Vers un partenariat stratégique renouvelé

Face à l’enlisement des négociations d’adhésion, de nouvelles pistes émergent pour redéfinir les relations entre l’UE et la Turquie. L’idée d’un partenariat privilégié, alternative à l’adhésion pleine et entière, gagne du terrain dans les chancelleries européennes. Ce concept, soutenu notamment par l’Allemagne et la France, permettrait d’approfondir les relations économiques et sécuritaires sans intégration politique complète.

La coopération en matière migratoire illustre cette approche pragmatique. L’accord UE-Turquie de mars 2016 sur la gestion des flux migratoires, malgré ses controverses, a démontré l’interdépendance entre les deux parties. En échange d’une aide financière substantielle et de promesses de libéralisation des visas, la Turquie s’est engagée à limiter les traversées irrégulières vers les îles grecques.

Les enjeux économiques plaident également pour un maintien des liens étroits.
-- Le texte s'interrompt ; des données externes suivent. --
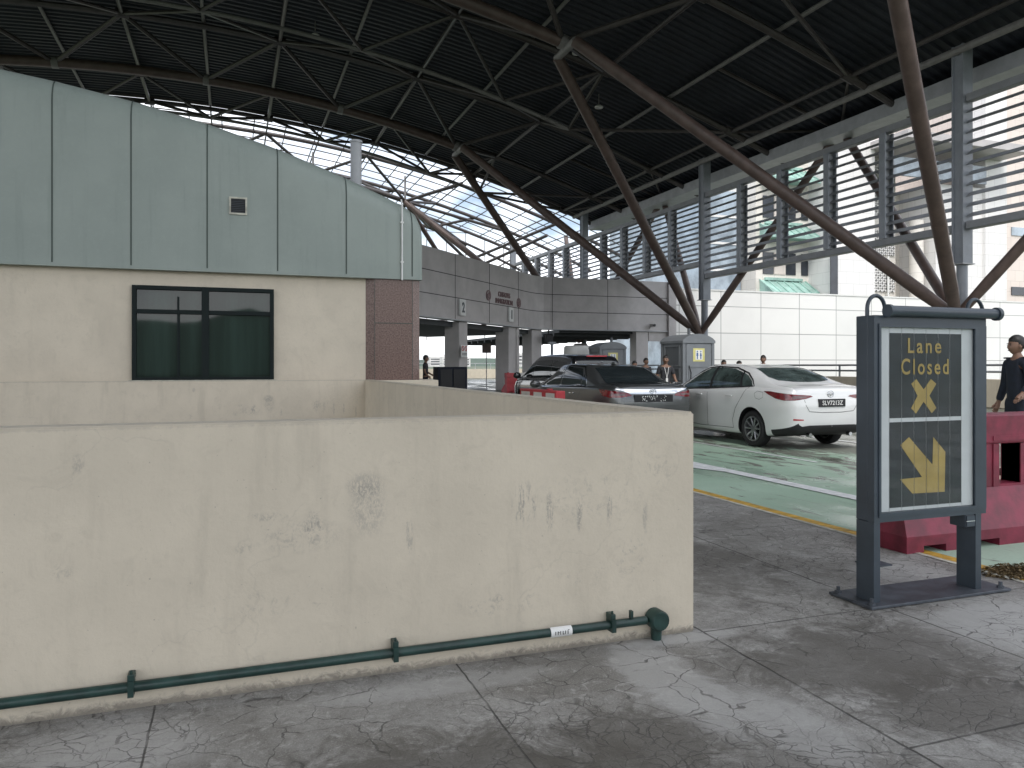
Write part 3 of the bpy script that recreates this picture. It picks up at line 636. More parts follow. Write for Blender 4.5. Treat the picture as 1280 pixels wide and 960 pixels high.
for (a,b) in (((0,9),(8,14)),((8,14),(15,8)),((4,7),(12,12)),((12,12),(20,7)),((15,8),(22,12)),((10,6),(19,11))):
    g=MB(); g.tube([(a[0]+4,72,a[1]),(b[0]+4,72,b[1])],.09,7); g.build('diagonal_brace','tubeD',E,smooth=True)
# ceiling lights
for i,(x,y,lab) in enumerate(((4.0,40.5,'small round ceiling light above the ridge of the green office'),(15.5,33.5,'small round ceiling light between the two long inner struts'),(8.2,31.0,'small round ceiling light under the middle of the dark roof'),(18.8,37.8,'small round ceiling light beside the far tree column struts'))):
    t=thing('ceiling_light',lab,'light',(x,y,zu(x)-.35),'small round lights under the canopy')
    z=zu(x)-.35
    g=MB(); g.lathe([(0,.0),(.22,.0),(.24,.06),(.10,.16),(0,.16)],(x,y,z),'z',16); g.build('lamp_shade','white',t,smooth=35)
    g=MB(); g.tube([(x,y,z+.14),(x,y,zd(x))],.025,6); g.build('stem','tubeL',t)

# ------------------------------------------------------------------ tree columns
def strut_col(yb,nodes,lab,tone='tube'):
    t=thing('tree_column',lab,'column',(26,yb,0),'four armed tube columns carrying the canopy')
    g=MB(); g.lathe([(0,0),(.62,0),(.62,3.0),(.5,3.25),(0,3.25)],(26,yb,0),'z',20); g.build('pedestal','fcol',t,smooth=35)
    base=Vector((26,yb,3.35))
    for (p) in nodes:
        q=Vector(p); d=(q-base).normalized()
        g=MB(); g.tube([base+d*.12,base+d*1.6,q],[.18,.25,.25] if p[0]<20 else [.16,.2,.2],14); st=g.build('strut',tone,t,smooth=True)
        if p[0]<20:
            c=base+(q-base)*.235
            g=MB(); g.tube([c-d*.28,c+d*.28],.26,14); g.build('strut_sleeve',tone,st,smooth=35)
    return t
strut_col(21.8,[(13.55,29.5,15.15),(12.6,13.3,15.6),(28.5,30.3,13.2),(28.5,13.3,13.2)],'brown four armed tube column rising from behind the lane closed sign')
strut_col(38.9,[(13.55,46.3,15.15),(13.55,31.3,15.15),(28.5,47.2,13.2),(28.5,30.5,13.2)],'brown four armed tube column rising from behind the nearer grey toilet')
strut_col(55.5,[(13.7,64.0,15.3),(13.55,48.1,15.15),(28.5,64,13.2),(28.5,47.3,13.2)],'brown four armed tube column largely hidden behind the grey gantry')
# connection yokes between neighbouring struts
for y in (13.3,30.4,47.2):
    pass
# ------------------------------------------------------------------ louvre posts and screens
def ibeam(g,x,y,z0,z1,w_=.5,d_=.5,t_=.07):
    g.box((x-w_/2,y-d_/2,z0),(x+w_/2,y-d_/2+t_,z1)); g.box((x-w_/2,y+d_/2-t_,z0),(x+w_/2,y+d_/2,z1)); g.box((x-w_/2+.06,y-d_/2+t_,z0),(x-w_/2+.06+t_,y+d_/2-t_,z1))
for y,lab in ((4.7,'grey steel louvre post beyond the right edge of the sign'),(21.8,'grey steel louvre post directly above the lane closed sign'),(38.9,'grey steel louvre post directly above the nearer grey toilet'),(55.5,'grey steel louvre post rising behind the right wing of the gantry'),(72.0,'grey steel louvre post farthest off, beside the bend of the gantry')):
    t=thing('louvre_post',lab,'post',(26.3,y,3.25),'grey posts of the louvre screen')
    g=MB(); ibeam(g,26.3,y,5.4,13.75); g.build('steel_section','post',t)
    g=MB(); g.tube([(26.3,y,2.6),(26.3,y,5.4)],.2,14); g.build('lower_pole','post',t,smooth=True)
    g=MB(); g.box((25.98,y-.3,5.36),(26.62,y+.3,5.40)); g.build('splice_plate','mullion',t)
for (ya,yb,zb,zt,lab) in ((5.0,21.5,6.85,11.6,'grey louvre screen right of the post above the sign'),(22.1,38.6,6.8,11.5,'grey louvre screen between the sign post and the toilet post'),(39.2,55.2,7.6,11.4,'grey louvre screen above the right wing of the gantry'),(55.8,71.7,7.6,11.4,'grey louvre screen farthest off above the gantry bend')):
    t=thing('louvre_screen',lab,'louvre screen',(26.3,(ya+yb)/2,zb),'louvre screens along the road edge')
    g=MB(); g.box((26.1,ya,zb-.18),(26.5,yb,zb+.12),bev=.03); g.build('bottom_rail','louvre',t)
    g=MB(); g.box((26.12,ya,zt-.1),(26.48,yb,zt+.2),bev=.03); g.build('top_rail','louvre',t)
    g=MB(); n=12; 
    for k in range(1,n):
        z=zb+(zt-zb)*k/n; g.add([(26.13,ya,z-.12),(26.17,ya,z-.13),(26.46,ya,z+.04),(26.42,ya,z+.08),(26.13,yb,z-.12),(26.17,yb,z-.13),(26.46,yb,z+.04),(26.42,yb,z+.08)],[(0,1,2,3),(7,6,5,4),(0,4,5,1),(1,5,6,2),(2,6,7,3),(3,7,4,0)])
    g.build('louvre_slats','louvre',t)
    m_=4; step=(yb-ya)/(m_+1)
    for k in range(1,m_+1):
        y=ya+step*k; g=MB(); g.box((26.02,y-.16,zb+.12),(26.1,y+.16,zt-.1)); g.box((26.47,y-.16,zb+.12),(26.52,y+.16,zt-.1)); g.build('mullion','post',t)
        g=MB(); g.box((26.1,y+.02,zb+.12),(26.47,y+.06,zt-.1)); g.build('mullion_web','mullion',t)
# low edge parapet with rail
t=thing('edge_parapet','low beige parapet with steel rails along the far road edge','wall',(25.3,30,0))
g=MB(); g.box((25.1,-10,0),(25.4,46.4,1.02),bev=.02); g.build('wall','parapet',t)
for z in (1.28,1.52):
    g=MB(); g.tube([(25.25,-10,z),(25.25,46.3,z)],.04,8); g.build('rail','louvre',t,smooth=True)
for y in range(-9,46,3):
    g=MB(); g.box((25.22,y-.03,1.02),(25.28,y+.03,1.5)); g.build('rail_post','louvre',t)

# ------------------------------------------------------------------ gantry
G=thing('gantry','grey panelled gantry fascia spanning numbered lanes behind the cars','gantry',(18.7,46.5,0))
P=[(3.8,31.25),(8.55,36.1),(16.6,44.35)]
for k in range(7):
    a=R(45*k/6); P.append((16.6+(math.sin(a)*0+ (2.1*(k/6)) + .9*(k/6)), 44.35+2.15*math.sin(math.pi/2*k/6)))
P+=[(24,46.5),(28.4,46.5)]
def ribbon(g,P,z0,z1,off0,off1,m=0):
    n=len(P); vs=[]
    for i,(x,y) in enumerate(P):
        a=Vector(P[max(i-1,0)]); b=Vector(P[min(i+1,n-1)]); d=(b-a).normalized(); nr=Vector((d.y,-d.x))
        for o_,z in ((off0,z0),(off1,z0),(off1,z1),(off0,z1)): vs.append((x+nr.x*o_,y+nr.y*o_,z))
    fs=[(0,1,2,3),tuple((n-1)*4+k for k in (3,2,1,0))]
    for i in range(n-1):
        for k in range(4): fs.append((i*4+k,(i+1)*4+k,(i+1)*4+(k+1)%4,i*4+(k+1)%4))
    g.add(vs,fs,m)
g=MB(); ribbon(g,P,3.9,7.3,0,-.5); fa=g.build('fascia','fcol',G)
g=MB()
for z in (5.03,6.17): ribbon(g,P,z-.02,z+.02,.006,-.004)
LL=[0]
for a,b in zip(P,P[1:]): LL.append(LL[-1]+math.dist(a,b))
def onP(s):
    for i in range(len(P)-1):
        if LL[i]<=s<=LL[i+1]+1e-6:
            f=(s-LL[i])/(LL[i+1]-LL[i]); d=(Vector(P[i+1])-Vector(P[i])).normalized()
            return (P[i][0]+(P[i+1][0]-P[i][0])*f,P[i][1]+(P[i+1][1]-P[i][1])*f,d)
s=2.0
while s<LL[-1]-1:
    x,y,d=onP(s); nr=Vector((d.y,-d.x)); g.bar((x+nr.x*.003,y+nr.y*.003,3.9),(x+nr.x*.003,y+nr.y*.003,7.3),.03,.012); s+=4.05
g.build('fascia_joints','ink',fa)
g=MB(); ribbon(g,P,3.84,3.9,.12,-.4); g.build('bottom_trim','mullion',G)
g=MB(); ribbon(g,P[:8],3.55,3.83,-.5,-9.5); g.build('soffit','soffit',G)
g=MB(); g.box((20.5,47.1,3.7),(28.3,74,3.9))
for k in range(14): g.box((20.5,48+k*1.9,3.5),(28.3,48.25+k*1.9,3.695))
g.build('soffit','soffit',G)
def sP(u_ratio):   # parameter on the gantry line for a given x/y ratio
    best=min(range(2000),key=lambda i:abs(onP(LL[-1]*i/2000)[0]/onP(LL[-1]*i/2000)[1]-u_ratio)); return LL[-1]*best/2000
for ratio,wd in ((.2965,.95),(.3695,1.6),(.4025,.95),(.5695,.95)):
    x,y,d=onP(sP(ratio)); a=math.atan2(d.y,d.x)
    g=MB(); g.box((-wd/2,.1,0),(wd/2,1.0,3.84),bev=.04); 
    if wd>1.2: g.box((.25,.05,0),(.28,.1,3.8)); 
    shift(g,(x,y,0),a); g.build('gantry_column','fcol',G)
g=MB(); g.prism([(27.0,46.6),(28.4,46.6),(28.4,47.1),(27.0,47.1)],3.2,3.84,axis='z'); g.prism([(28.42,46.3),(29.0,46.3),(29.0,47.2),(28.42,47.2)],0,7.3,axis='z'); g.build('end_pier','fcol',G)
# lettering and crests
for txt,zz,sz in (('CUSTOMS',5.52,.42),('IMMIGRATION',5.12,.42)):
    x,y,d=onP(sP(.352)); a=math.atan2(d.y,d.x); m_=text_mb(txt,sz,.88,.02); nr=Vector((d.y,-d.x))
    shift(m_,(x+nr.x*.03,y+nr.y*.03,zz),a); m_.build('lettering','crest',G)
for ratio in (.3293,.3735):
    x,y,d=onP(sP(ratio)); a=math.atan2(d.y,d.x); nr=Vector((d.y,-d.x)); g=MB()
    g.lathe([(.22,-.03),(.30,-.03),(.30,.0),(.22,.0)],(0,0,0),'y',20)
    g.prism([(0,.17),(.14,.05),(.10,-.12),(0,-.19),(-.10,-.12),(-.14,.05)],-.03,0); 
    shift(g,(x+nr.x*.012,y+nr.y*.012,5.47 if ratio<.35 else 5.35),a); g.build('crest','crest',G)
for txt,ratio,lab in (('2',.2905,'white lane number board reading 2 on the gantry'),('1',.3605,'white lane number board reading 1 on the gantry')):
    x,y,d=onP(sP(ratio)); a=math.atan2(d.y,d.x); nr=Vector((d.y,-d.x)); x+=nr.x*.02; y+=nr.y*.02
    t=thing('lane_number_sign',lab,'sign',(x,y,4.15),'lane number boards on the gantry')
    g=MB(); g.box((-.32,-.12,0),(.32,0,.86),bev=.02); shift(g,(x,y,4.12),a); g.build('board','slat',t)
    g=text_mb(txt,.72,.8,.01,1.0,.02); shift(g,(x+nr.x*.135,y+nr.y*.135,4.31),a); g.build('numeral','signgrey',t)
# camera on the gantry
t=thing('security_camera','small dark security camera on the right wing of the gantry','camera',(27.2,46.3,4.2))
g=MB(); g.box((26.9,45.9,4.15),(27.15,46.35,4.35),bev=.03); g.build('housing','fcol',t)
g=MB(); g.lathe([(0,-.05),(.09,-.05),(.09,.04),(0,.04)],(27.02,45.88,4.25),'y',12); g.build('lens','ink',t)
g=MB(); g.tube([(27.0,46.3,4.2),(27.0,46.5,4.05)],.04,8); g.build('mount','fcol',t)
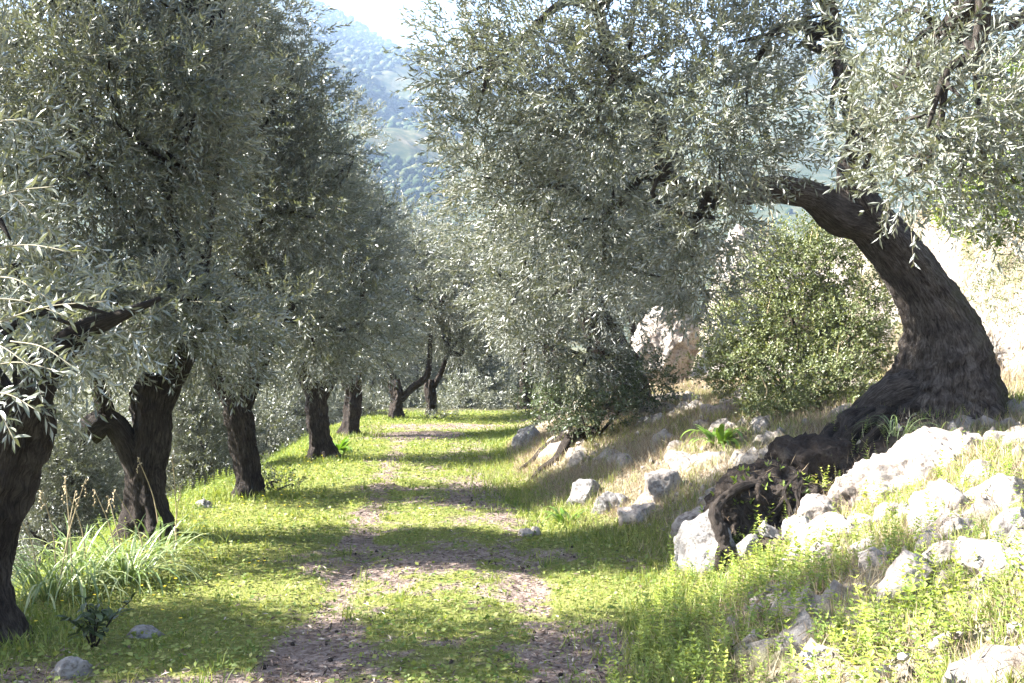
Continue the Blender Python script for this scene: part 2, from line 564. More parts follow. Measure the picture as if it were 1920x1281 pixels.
def build_mountain():
    pxs = np.concatenate([np.linspace(-1900, 560, 90), np.linspace(570, 880, 90), np.linspace(890, 3700, 100)])
    rs = 240 + 1900 * np.linspace(0, 1, 130) ** 1.25
    A, R = np.meshgrid(pxs, rs)
    Z = mountain_z(A, R)
    X = (A - 960) / F * R
    v = np.stack([X.ravel(), R.ravel(), Z.ravel()], 1)
    nx = len(pxs)
    i, j = np.meshgrid(np.arange(nx - 1), np.arange(len(rs) - 1))
    a = (j * nx + i).ravel()
    f = np.stack([a, a + 1, a + 1 + nx, a + nx], 1)
    m, nt, out = new_mat('mountain_side')
    vv = coords(nt)
    n1 = noise_tex(nt, vv, 0.012, 6, 0.6)
    n2 = noise_tex(nt, vv, 0.11, 6, 0.7)
    c = ramp(nt, [(0.35, (0.022, 0.034, 0.016)), (0.5, (0.05, 0.056, 0.028)), (0.68, (0.12, 0.105, 0.07))], n2).outputs[0]
    c2 = ramp(nt, [(0.4, (0.7, 0.75, 0.7)), (0.6, (1.2, 1.1, 1.0))], n1).outputs[0]
    b = N(nt, 'ShaderNodeBsdfPrincipled', Roughness=1.0)
    b.inputs['Specular IOR Level'].default_value = 0.0
    nt.links.new(mixc(nt, 1.0, c, c2, 'MULTIPLY'), b.inputs['Base Color'])
    nt.links.new(b.outputs[0], out.inputs[0])
    me = build_mesh('mountain', v, f, smooth=True)
    add_obj('mountain', me, m, kind='structure', label='hazy wooded mountain side rising beyond the olive grove')

    # far-off maquis on the slopes: one mass
    n = 7500
    rr = np.random.RandomState(21)
    r = 300 + 1060 * rr.rand(n) ** 0.8
    az = np.where(rr.rand(n) < 0.9, 580 + 280 * rr.rand(n), -100 + 2200 * rr.rand(n))
    x = (az - 960) / F * r
    keep = fbm2(x, r, 0.011, 3, 5.0) > -0.16
    r, az, x = r[keep], az[keep], x[keep]
    n = len(r)
    z = mountain_z(az, r)
    import bmesh
    bm = bmesh.new()
    bmesh.ops.create_icosphere(bm, subdivisions=1, radius=1)
    iv = np.array([q.co[:] for q in bm.verts])
    if_ = np.array([[q.index for q in p.verts] for p in bm.faces])
    bm.free()
    s = (1.2 + 2.3 * rr.rand(n) ** 2) * (0.45 + 0.9 * (r / 1300))
    V = iv[None] * (s[:, None, None] * (0.75 + 0.5 * rr.rand(n, len(iv), 1))) * np.array([1, 1, 0.95])
    V = V + np.stack([x, r, z + s * 0.45], 1)[:, None, :]
    Fc = if_[None] + (np.arange(n) * len(iv))[:, None, None]
    mm = leaf_mat('far_wood', [(0.0, (0.022, 0.034, 0.017)), (0.6, (0.045, 0.056, 0.027)), (1.0, (0.085, 0.085, 0.042))], rough=0.9, trans=0.0, spec=0.0)
    me = build_mesh('hillside_wood', V.reshape(-1, 3), Fc.reshape(-1, 3), {'rnd': np.repeat(rr.rand(n), len(iv))}, smooth=True)
    add_obj('hillside_wood', me, mm, kind='stuff', label='bushes and woodland covering the far mountain side', category='woodland')


build_mountain()


# ------------------------------------------------------------------ tubes: trunks, limbs, roots
def catmull(pts, per):
    pts = np.asarray(pts, float)
    p = np.concatenate([[2 * pts[0] - pts[1]], pts, [2 * pts[-1] - pts[-2]]])
    out = []
    for k in range(1, len(p) - 2):
        t = np.linspace(0, 1, per, endpoint=False)[:, None]
        a, b, c, d = p[k - 1], p[k], p[k + 1], p[k + 2]
        out.append(0.5 * ((2 * b) + (-a + c) * t + (2 * a - 5 * b + 4 * c - d) * t ** 2 + (-a + 3 * b - 3 * c + d) * t ** 3))
    out.append(pts[-1:])
    return np.concatenate(out)


def tube(ctrl, radii, sides=10, per=6, lobes=0.0, rough=0.0, seed=0, twist=0.6, noise_scale=6.0, close=True, flat=None):
    """returns verts, quads, tris, along, around"""
    c = np.concatenate([np.asarray(ctrl, float), np.asarray(radii, float)[:, None]], 1)
    c = catmull(c, per)
    pts, r = c[:, :3], np.maximum(c[:, 3], 0.002)
    n = len(pts)
    tan = norm(np.gradient(pts, axis=0))
    ref = np.array([0.0, 1.0, 0.0]) if abs(tan[0][1]) < 0.8 else np.array([1.0, 0, 0])
    u = norm(np.cross(tan[0], ref))
    us = [u]
    for k in range(1, n):
        u = us[-1] - tan[k] * np.dot(us[-1], tan[k])
        us.append(u / max(np.linalg.norm(u), 1e-9))
    us = np.array(us)
    vs = np.cross(tan, us)
    th = np.linspace(0, 2 * np.pi, sides, endpoint=False)
    length = np.concatenate([[0], np.cumsum(np.linalg.norm(np.diff(pts, axis=0), axis=1))])
    rs = np.random.RandomState(seed)
    TH, L = np.meshgrid(th, length)
    mod = np.ones_like(TH)
    if lobes:
        for k, a in ((2, 0.8), (3, 0.9), (5, 0.6), (8, 0.35)):
            ph = rs.rand() * 6.28
            tw = twist * rs.normal()
            mod += lobes * a * np.cos(k * (TH + tw * L) + ph + 0.8 * np.sin(L * 2.1 + ph))
    R = r[:, None] * mod
    pos = pts[:, None, :] + R[..., None] * (np.cos(TH)[..., None] * us[:, None, :] + np.sin(TH)[..., None] * vs[:, None, :])
    pos = pos.reshape(-1, 3)
    if rough:
        dirn = (np.cos(TH)[..., None] * us[:, None, :] + np.sin(TH)[..., None] * vs[:, None, :]).reshape(-1, 3)
        s = np.array([1, 1, 0.45]) * noise_scale
        q = fbm(pos * s + seed * 3.1, 4, ridged=False) * 0.6 + fbm(pos * s * 2.6 + seed, 3, ridged=True) * 0.4
        pos = pos + dirn * (q * rough * np.repeat(np.minimum(r, 0.35), sides))[:, None]
    i, j = np.meshgrid(np.arange(sides), np.arange(n - 1))
    a = (j * sides + i).ravel()
    b = (j * sides + (i + 1) % sides).ravel()
    quads = np.stack([a, b, b + sides, a + sides], 1)
    verts = pos
    tris = np.zeros((0, 3), int)
    along = L.ravel()
    around = TH.ravel()
    if close:
        verts = np.concatenate([pos, pts[-1:], pts[:1]])
        k = np.arange(sides)
        top = len(pos)
        e = (n - 1) * sides
        t1 = np.stack([e + k, e + (k + 1) % sides, np.full(sides, top)], 1)
        t2 = np.stack([(k + 1) % sides, k, np.full(sides, top + 1)], 1)
        tris = np.concatenate([t1, t2])
        along = np.concatenate([along, [length[-1], 0]])
        around = np.concatenate([around, [0, 0]])
    return verts, quads, tris, along, around


def tube_mesh(name, parts, moss=None):
    V, Q, T, A, R = [], [], [], [], []
    off = 0
    for (v, q, t, a, r) in parts:
        V.append(v)
        Q.append(q + off)
        T.append(t + off)
        A.append(a)
        R.append(r)
        off += len(v)
    V = np.concatenate(V)
    at = {'along': np.concatenate(A), 'around': np.concatenate(R)}
    if moss is not None:
        at['moss'] = moss(V)
    return build_mesh(name, V, [np.concatenate(Q), np.concatenate(T)], at, smooth=True)


# ------------------------------------------------------------------ leaves
def kite(pos, d, nrm, L, W, curl=0.12):
    """one leaf blade per row: base, two edge points, tip. returns verts, quads"""
    n = len(pos)
    side = norm(np.cross(d, nrm))
    L = L[:, None]
    W = W[:, None]
    b = pos
    m = pos + d * L * 0.48 + nrm * L * curl * 0.4
    t = pos + d * L - nrm * L * curl * 0.3
    V = np.stack([b, m + side * W * 0.5, t, m - side * W * 0.5], 1).reshape(-1, 3)
    Fq = (np.arange(n) * 4)[:, None] + np.array([0, 1, 2, 3])
    return V, Fq


def leaf6(pos, d, nrm, L, W, curl=0.15):
    """finer leaf: six points on the edge, folded a little along the middle"""
    n = len(pos)
    side = norm(np.cross(d, nrm))
    Lc, Wc = L[:, None], W[:, None]
    b = pos
    p1 = pos + d * Lc * 0.28 + nrm * Lc * curl * 0.35
    p2 = pos + d * Lc * 0.68 + nrm * Lc * curl * 0.35
    t = pos + d * Lc - nrm * Lc * curl * 0.2
    up = nrm * Wc * 0.12
    V = np.stack([b, p1 + side * Wc * 0.46 + up, p2 + side * Wc * 0.42 + up, t, p2 - side * Wc * 0.42 + up, p1 - side * Wc * 0.46 + up], 1).reshape(-1, 3)
    o = (np.arange(n) * 6)[:, None]
    return V, np.concatenate([o + np.array([0, 1, 4, 5])[None], o + np.array([1, 2, 3, 4])[None]])


def rand_unit(n, rs):
    return norm(rs.normal(size=(n, 3)))


def sprigs(origin, direction, rs, leaves=14, tw_len=0.25, leaf_len=0.074, leaf_w=0.0175, droop=0.25, fine=False, spread=0.85):
    """olive shoots: opposite pairs of narrow leaves along a thin stem"""
    n = len(origin)
    tl = tw_len * (0.6 + 0.8 * rs.rand(n))
    d = norm(direction)
    a = norm(np.cross(d, rand_unit(n, rs)))
    b = np.cross(d, a)
    pos, dirs, nrms, ll, lw, tint = [], [], [], [], [], []
    tw_t = rs.rand(n)
    bend = (rs.normal(size=(n, 3)) * 0.25 + np.array([0, 0, -droop]))
    for k in range(leaves):
        pair = k // 2
        t = (pair + 0.6) / (leaves // 2)
        o = origin + d * (tl * t)[:, None] + bend * (tl * t * t * 0.5)[:, None]
        dd = norm(d + bend * t)
        ax = (a if pair % 2 == 0 else b) * (1 if k % 2 == 0 else -1)
        ax = norm(ax + rs.normal(size=(n, 3)) * 0.25)
        ang = spread * (1.15 - 0.55 * t) + rs.normal(size=n) * 0.14
        ld = norm(dd * np.cos(ang)[:, None] + ax * np.sin(ang)[:, None])
        ln = norm(dd * np.sin(ang)[:, None] - ax * np.cos(ang)[:, None] + rs.normal(size=(n, 3)) * 0.22)
        ln = norm(ln - ld * np.sum(ln * ld, 1, keepdims=True))
        pos.append(o)
        dirs.append(ld)
        nrms.append(ln)
        sc = (0.55 + 0.85 * rs.rand(n)) * (1.0 - 0.35 * abs(t - 0.45))
        ll.append(leaf_len * sc)
        lw.append(leaf_w * (0.8 + 0.4 * rs.rand(n)))
        tint.append(np.clip(0.45 * tw_t + 0.55 * rs.rand(n), 0, 1))
    pos, dirs, nrms = map(np.concatenate, (pos, dirs, nrms))
    ll, lw, tint = map(np.concatenate, (ll, lw, tint))
    if fine:
        V, Q = leaf6(pos, dirs, nrms, ll, lw)
        rv = np.repeat(tint, 6)
    else:
        V, Q = kite(pos, dirs, nrms, ll, lw)
        rv = np.repeat(tint, 4)
    # stems: a slim three-sided ribbon each
    e = origin + d * tl[:, None] + bend * (tl * 0.5)[:, None]
    w = 0.0020
    SV = np.stack([origin + a * w, origin - a * w, e - a * w * 0.4, e + a * w * 0.4], 1).reshape(-1, 3)
    SQ = (np.arange(n) * 4)[:, None] + np.array([0, 1, 2, 3]) + len(V)
    mi = np.concatenate([np.zeros(len(Q), int), np.ones(len(SQ), int)])
    return np.concatenate([V, SV]), np.concatenate([Q, SQ]), np.concatenate([rv, np.zeros(len(SV))]), mi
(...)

L’Union européenne reste le premier partenaire commercial de la Turquie, représentant environ 40% de ses échanges extérieurs. L’union douanière établie en 1995 pourrait être modernisée et approfondie, offrant de nouvelles opportunités aux entreprises des deux côtés. En revanche, les négociations sur cette modernisation restent conditionnées aux progrès démocratiques.

Dans un contexte géopolitique instable, la dimension stratégique et sécuritaire des relations euro-turques prend une importance renouvelée. Membre de l’OTAN depuis 1952, la Turquie occupe une position géographique cruciale entre Europe, Moyen-Orient et Caucase. Sa coopération reste indispensable sur des dossiers comme la lutte contre le terrorisme, la stabilisation régionale ou la sécurité énergétique, ce qui incite les deux parties à maintenir un dialogue constructif malgré leurs divergences.